Country Hall's exhibit to feature family album


This appeared in the Nashville Banner - August 26, 1996

"This will be a Hank Williams exhibit the likes of which has never been seen," Country Music Foundation director Bill Ivey says of a show opening September 24 in the Country Music Hall of Fame. "We're doing a Hank family album using computer technology so people will be able to go through several hundred photos of Hank using a touch screen in the museum. We will be projecting on the walls of the gallery slides and movies of Hank. We have some film footage of Hank we are going to show that no one has ever seen. And we'll be doing an ultimate Hank jukebox, so people will be able to listen to any Hank Williams song. It's going to be quite an exhibit."

The heart of the exhibit is country music star Marty Stuart's collection of Williams' memorabilia which started out as an idea for a painting. Stuart had noticed the Country Music Hall of Fame was short on art and he decided to commission a portrait of Hank Williams.

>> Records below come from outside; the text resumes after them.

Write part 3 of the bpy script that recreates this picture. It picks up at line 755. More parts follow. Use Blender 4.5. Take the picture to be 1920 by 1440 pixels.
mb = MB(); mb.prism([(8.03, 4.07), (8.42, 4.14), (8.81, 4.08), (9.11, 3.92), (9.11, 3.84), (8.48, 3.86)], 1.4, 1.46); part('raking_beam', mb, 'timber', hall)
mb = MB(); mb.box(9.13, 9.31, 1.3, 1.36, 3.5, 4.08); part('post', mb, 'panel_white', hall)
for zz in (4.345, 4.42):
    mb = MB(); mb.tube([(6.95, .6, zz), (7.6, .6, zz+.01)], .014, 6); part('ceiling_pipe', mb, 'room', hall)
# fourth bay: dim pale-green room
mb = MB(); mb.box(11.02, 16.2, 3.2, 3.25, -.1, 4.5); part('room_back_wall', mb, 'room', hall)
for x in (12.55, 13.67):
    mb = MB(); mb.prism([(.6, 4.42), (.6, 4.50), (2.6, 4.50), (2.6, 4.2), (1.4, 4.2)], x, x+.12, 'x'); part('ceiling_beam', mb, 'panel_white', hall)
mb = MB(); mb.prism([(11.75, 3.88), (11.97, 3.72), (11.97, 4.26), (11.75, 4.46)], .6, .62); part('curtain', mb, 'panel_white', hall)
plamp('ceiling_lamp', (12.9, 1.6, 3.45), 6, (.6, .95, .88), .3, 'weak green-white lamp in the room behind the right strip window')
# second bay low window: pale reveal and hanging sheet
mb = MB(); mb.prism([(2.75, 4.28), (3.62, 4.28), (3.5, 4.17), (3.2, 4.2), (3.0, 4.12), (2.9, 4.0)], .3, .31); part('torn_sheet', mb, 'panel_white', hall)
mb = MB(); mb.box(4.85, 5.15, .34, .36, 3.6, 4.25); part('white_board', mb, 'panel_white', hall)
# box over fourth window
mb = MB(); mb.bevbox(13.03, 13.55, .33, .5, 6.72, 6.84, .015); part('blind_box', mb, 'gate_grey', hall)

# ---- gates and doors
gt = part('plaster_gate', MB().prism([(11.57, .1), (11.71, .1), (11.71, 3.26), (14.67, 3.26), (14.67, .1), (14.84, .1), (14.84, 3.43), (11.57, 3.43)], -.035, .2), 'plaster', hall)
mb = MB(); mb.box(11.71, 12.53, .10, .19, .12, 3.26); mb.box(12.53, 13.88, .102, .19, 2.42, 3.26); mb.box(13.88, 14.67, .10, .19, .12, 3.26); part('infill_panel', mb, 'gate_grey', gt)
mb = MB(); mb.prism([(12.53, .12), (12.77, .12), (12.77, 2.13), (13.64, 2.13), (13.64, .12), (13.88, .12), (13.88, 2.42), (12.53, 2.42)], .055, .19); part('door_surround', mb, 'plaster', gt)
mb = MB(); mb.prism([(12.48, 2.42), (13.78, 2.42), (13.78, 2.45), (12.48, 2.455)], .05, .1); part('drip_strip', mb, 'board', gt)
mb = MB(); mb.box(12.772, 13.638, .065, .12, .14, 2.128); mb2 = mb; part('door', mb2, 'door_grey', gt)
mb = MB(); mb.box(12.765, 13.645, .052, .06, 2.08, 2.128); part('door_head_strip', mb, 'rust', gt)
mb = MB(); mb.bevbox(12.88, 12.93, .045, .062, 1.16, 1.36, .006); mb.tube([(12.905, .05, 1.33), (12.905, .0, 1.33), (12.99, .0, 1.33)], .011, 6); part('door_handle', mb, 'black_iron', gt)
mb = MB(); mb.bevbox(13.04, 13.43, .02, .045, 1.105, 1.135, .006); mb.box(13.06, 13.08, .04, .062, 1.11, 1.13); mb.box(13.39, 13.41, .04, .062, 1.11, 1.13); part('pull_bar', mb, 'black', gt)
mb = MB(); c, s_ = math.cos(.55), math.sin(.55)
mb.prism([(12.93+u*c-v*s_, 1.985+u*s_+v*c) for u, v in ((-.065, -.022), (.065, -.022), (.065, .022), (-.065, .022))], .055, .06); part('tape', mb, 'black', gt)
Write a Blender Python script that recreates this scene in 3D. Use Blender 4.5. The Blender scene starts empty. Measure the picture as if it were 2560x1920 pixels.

As Stuart began collecting pictures for the artist to work from, he came in contact with Williams' sister, Irene Williams Smith of Dallas, Texas.

"She came to a concert to meet me and invited me to her house and that started it," Stuart explains how he began collecting Williams' memorabilia. Irene Williams had much of Williams' personal property, which she had inherited from her mother. As Irene Williams got to know Stuart better, she began showing him things that had belonged to her brother.

"It was a trip beyond the legend of Hank Williams," Stuart recalls. "It took me into the family realm. Things like letters Hank wrote home to his mom or the telegram his mom sent to Irene: 'Come at once. Hank is dead.' Some things really stop you in your tracks, like the original manuscripts of I Saw the Light, Cold, Cold Heart and Your Cheatin' Heart. Putting a Hank Williams hat on top of your head makes you feel kind of strange."

Irene Williams began selling some of the memorabilia to Stuart in the two or three years before her death. "I think she felt they were in good hands," he explains. "After a matter of time, she passed away. Instead of paying an astronomical amount for a painting, I bought the artifacts last November."

Stuart laughs, then adds, "I paid more for the stuff than I paid for my house. But I knew it would be auctioned off, maybe go to a foreign collector. I knew it was really a piece of Americana that would be lost, an important piece of country music heritage. I wanted it to be safe, so I had no choice but buy it."

Stuart also bought items Irene Williams had sold to a collector in the Northwest. "He kept his things in his home. They were starting to deteriorate. He wanted to keep the collection together so he sold me most of the things," Stuart says.

Asked how exposure to things so close to Williams affected his perception of the country music legend, Stuart replies, "It melted all the legends and brought him to life. I think he was a basic country boy. A country boy who had an incredible talent.

"There's always been a controversy: Did Hank write the songs or did Fred Rose? I think you can see from the manuscripts Hank had a natural songwriting gift and Fred helped polish it." The collection includes some correspondence between the two men. The manuscripts and letters will be part of the Country Music Hall of Fame exhibit.

The collection of family photographs also adds another dimension to Williams. "They not only give you an insight into Hank as a real person, you get a real feel for the old South," Stuart says.

When "Marty Stuart Presents: The Treasures of Hank Williams" opens next month, the public can see these things too.